Whenever I Grow UP

When I was a little tyke, maybe six, or seven, my first thought of what to do when I grow up was to have my own cash-dispensing ATM, and stuff that dotted line with more toys than I can carry around, more candies and ice cream and more friends than can fit into my room. But as I advanced into my teens, I shed those childish thoughts. I was even glad that the substance to fill the dotted line with never quite materialised. Toys and friends to share them with was the clueless aspiration of a hapless kindergarten. There was no place for such childish thought in the world of the grown up that teen was.



Teens always think they would never grow old. I was forever young. The fine things I think of doing, now that I had grown up and forever young, as a teen, is to fill that star-dotted line with things, things, things, and more things. Things and never enough of them- fast cars, fine clothes, fine blings, hip-hopping fine women in bikinis and birthday suits, and few troubles for balance- troubles like the nuisance of wake-up alarm, and the bothersome chore of wiping my own arse with silk when I use my gold-plated loo.


I just couldn’t wait to grow up. But that line, like a burrowed pit, never get fully filled with the things I craved as a teen. Mid-life helped somewhat, obliterating my teen dream with grey clouds. And old age helped stuff the dotted line with grey hair, potting-belly, balding hair, and money palava.


When I grow… if I grow up now, I will wake up and give up all the dreams for nothing but fine wine, fine women, fine music, and a few good books, for good measure, to fill-up, press-down, shake-together, and run-over those blistering lines.


I will yet move this Good Old World.
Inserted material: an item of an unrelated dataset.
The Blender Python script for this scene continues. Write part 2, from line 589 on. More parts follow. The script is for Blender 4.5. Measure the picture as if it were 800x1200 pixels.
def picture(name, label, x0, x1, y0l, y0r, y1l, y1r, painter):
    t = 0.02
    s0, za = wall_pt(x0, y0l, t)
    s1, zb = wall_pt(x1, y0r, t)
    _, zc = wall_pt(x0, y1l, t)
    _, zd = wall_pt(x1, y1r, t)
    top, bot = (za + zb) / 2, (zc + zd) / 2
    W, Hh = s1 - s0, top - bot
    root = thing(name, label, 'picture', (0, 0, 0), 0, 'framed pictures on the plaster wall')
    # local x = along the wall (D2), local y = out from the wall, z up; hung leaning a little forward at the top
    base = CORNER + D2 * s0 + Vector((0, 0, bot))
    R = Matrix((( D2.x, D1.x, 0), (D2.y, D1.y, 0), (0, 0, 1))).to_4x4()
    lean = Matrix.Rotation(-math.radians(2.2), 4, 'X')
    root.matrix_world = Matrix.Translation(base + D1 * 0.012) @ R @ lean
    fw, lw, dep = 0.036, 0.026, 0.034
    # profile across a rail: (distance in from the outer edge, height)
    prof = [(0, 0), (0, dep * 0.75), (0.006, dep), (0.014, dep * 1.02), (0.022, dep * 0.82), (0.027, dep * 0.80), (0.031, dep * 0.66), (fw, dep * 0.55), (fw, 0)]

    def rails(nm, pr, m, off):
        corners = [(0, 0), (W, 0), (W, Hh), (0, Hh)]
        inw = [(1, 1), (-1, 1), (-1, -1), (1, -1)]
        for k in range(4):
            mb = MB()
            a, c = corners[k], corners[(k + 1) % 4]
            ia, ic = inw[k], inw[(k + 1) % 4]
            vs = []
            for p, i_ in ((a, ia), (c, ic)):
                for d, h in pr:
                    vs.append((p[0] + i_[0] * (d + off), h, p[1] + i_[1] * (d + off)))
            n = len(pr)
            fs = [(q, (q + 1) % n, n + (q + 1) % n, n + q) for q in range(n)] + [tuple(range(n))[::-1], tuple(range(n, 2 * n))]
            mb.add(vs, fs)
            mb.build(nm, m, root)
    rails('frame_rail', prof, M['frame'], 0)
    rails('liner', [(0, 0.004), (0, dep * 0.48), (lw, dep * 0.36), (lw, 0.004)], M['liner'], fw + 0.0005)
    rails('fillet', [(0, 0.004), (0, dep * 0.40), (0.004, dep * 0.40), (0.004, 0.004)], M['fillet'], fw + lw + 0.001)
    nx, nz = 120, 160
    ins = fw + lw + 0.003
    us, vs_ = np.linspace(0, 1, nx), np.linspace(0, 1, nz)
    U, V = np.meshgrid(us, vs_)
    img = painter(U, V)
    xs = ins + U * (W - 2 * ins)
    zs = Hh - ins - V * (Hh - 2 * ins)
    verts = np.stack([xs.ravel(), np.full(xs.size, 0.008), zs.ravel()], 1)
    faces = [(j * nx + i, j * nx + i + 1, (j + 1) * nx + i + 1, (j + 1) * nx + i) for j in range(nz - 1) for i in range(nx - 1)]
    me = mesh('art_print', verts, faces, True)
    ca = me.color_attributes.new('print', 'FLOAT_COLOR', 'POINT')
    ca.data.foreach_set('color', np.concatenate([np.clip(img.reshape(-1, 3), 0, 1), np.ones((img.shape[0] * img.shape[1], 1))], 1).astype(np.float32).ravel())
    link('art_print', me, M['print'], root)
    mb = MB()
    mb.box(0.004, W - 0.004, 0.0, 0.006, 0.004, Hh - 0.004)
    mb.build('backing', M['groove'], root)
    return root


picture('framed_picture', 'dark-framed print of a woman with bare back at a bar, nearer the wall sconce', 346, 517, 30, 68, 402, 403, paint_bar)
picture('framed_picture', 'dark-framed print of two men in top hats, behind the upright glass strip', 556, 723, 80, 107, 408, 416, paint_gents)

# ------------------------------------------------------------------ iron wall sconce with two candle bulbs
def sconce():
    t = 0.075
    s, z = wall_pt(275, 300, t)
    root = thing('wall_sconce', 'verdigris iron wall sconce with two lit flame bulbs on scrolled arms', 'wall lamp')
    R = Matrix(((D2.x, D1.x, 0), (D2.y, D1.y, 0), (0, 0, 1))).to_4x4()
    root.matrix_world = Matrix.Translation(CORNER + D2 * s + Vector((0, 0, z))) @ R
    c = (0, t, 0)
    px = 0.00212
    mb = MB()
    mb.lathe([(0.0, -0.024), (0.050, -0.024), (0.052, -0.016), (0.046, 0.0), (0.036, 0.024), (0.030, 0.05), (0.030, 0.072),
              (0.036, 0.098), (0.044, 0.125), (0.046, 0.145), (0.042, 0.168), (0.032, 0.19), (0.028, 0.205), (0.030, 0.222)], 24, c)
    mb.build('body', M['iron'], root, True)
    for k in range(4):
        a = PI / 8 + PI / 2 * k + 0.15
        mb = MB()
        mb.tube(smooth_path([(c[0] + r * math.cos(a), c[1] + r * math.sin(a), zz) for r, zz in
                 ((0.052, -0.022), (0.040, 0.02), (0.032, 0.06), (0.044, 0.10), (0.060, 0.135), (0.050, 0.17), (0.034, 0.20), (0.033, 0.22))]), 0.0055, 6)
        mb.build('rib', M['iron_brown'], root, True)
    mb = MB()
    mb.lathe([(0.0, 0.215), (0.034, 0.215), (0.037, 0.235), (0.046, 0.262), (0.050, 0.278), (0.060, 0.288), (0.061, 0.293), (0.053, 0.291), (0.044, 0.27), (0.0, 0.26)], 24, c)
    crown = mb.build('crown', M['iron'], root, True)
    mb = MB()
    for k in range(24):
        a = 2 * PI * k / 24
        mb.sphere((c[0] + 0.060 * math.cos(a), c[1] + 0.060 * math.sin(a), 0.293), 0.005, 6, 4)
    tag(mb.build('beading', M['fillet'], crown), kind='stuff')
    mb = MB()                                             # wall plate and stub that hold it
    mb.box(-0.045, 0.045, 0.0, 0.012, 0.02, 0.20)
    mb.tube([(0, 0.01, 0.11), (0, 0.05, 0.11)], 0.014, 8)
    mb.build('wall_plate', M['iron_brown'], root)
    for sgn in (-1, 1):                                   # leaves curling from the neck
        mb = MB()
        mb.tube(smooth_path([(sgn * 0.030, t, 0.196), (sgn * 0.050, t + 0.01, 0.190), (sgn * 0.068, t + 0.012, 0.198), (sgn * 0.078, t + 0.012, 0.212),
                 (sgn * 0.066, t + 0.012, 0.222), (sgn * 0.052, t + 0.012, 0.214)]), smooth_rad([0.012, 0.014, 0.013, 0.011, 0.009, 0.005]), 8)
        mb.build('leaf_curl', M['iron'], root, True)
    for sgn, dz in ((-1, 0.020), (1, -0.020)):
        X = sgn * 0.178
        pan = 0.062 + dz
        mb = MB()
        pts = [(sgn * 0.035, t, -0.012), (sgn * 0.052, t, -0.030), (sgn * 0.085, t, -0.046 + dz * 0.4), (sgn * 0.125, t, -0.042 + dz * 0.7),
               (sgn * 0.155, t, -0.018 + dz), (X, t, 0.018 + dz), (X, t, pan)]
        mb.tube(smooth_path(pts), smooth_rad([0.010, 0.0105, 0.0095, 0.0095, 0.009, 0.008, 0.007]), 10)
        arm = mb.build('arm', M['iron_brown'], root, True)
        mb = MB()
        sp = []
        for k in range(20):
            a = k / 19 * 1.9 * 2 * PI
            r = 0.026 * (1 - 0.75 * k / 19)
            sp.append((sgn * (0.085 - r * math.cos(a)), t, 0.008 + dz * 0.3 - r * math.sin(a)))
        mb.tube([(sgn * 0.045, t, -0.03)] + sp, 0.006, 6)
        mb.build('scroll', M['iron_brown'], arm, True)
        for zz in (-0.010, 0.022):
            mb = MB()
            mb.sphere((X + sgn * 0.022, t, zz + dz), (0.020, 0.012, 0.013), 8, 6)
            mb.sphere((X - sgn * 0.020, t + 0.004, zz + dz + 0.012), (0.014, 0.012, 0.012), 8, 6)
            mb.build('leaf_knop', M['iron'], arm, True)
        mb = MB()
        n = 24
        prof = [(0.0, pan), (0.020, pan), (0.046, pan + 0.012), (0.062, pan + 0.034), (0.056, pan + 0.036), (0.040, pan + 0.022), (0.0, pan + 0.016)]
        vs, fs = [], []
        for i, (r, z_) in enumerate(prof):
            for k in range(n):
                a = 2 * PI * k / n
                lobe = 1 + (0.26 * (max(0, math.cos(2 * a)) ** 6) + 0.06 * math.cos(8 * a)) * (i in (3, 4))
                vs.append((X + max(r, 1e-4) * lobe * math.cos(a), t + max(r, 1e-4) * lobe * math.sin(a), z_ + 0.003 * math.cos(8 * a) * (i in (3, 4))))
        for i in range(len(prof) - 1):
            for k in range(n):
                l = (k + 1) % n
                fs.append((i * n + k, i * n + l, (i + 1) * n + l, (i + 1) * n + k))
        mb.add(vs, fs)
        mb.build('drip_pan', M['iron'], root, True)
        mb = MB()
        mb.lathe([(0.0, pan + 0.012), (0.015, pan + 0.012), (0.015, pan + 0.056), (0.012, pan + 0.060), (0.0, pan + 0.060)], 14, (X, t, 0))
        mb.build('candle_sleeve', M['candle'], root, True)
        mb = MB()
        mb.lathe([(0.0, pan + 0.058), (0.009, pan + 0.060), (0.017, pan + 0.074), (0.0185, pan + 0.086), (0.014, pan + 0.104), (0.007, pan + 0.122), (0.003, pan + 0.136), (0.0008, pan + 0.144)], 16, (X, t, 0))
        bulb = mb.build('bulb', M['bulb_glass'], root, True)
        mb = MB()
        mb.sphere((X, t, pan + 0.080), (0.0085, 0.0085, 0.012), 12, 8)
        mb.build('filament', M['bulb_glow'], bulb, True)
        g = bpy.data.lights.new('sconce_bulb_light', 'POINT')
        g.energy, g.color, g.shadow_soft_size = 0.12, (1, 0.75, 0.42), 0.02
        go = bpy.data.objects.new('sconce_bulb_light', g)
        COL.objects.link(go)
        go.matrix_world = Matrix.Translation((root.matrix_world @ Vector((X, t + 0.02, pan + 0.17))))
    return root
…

Just wait till I grow up, if i grow up.


One thought on “Whenever I Grow UP

  1. “Just wait till I grow up” sounds like what a teenager would say, eagerly awaiting life and the supposed freedom for limitless spending and enjoyment as viewed from his young goodly mind, having not been exposed to the limitations of adulthood. “If I grow up”, now those are the words of one who has been exposed to the harsh realities of our world, perhaps hit in the middle of the eye by them. That’s a beautiful way to end a piece and now that I think of it, I have never looked forward to being old. I have been far too old, for too long.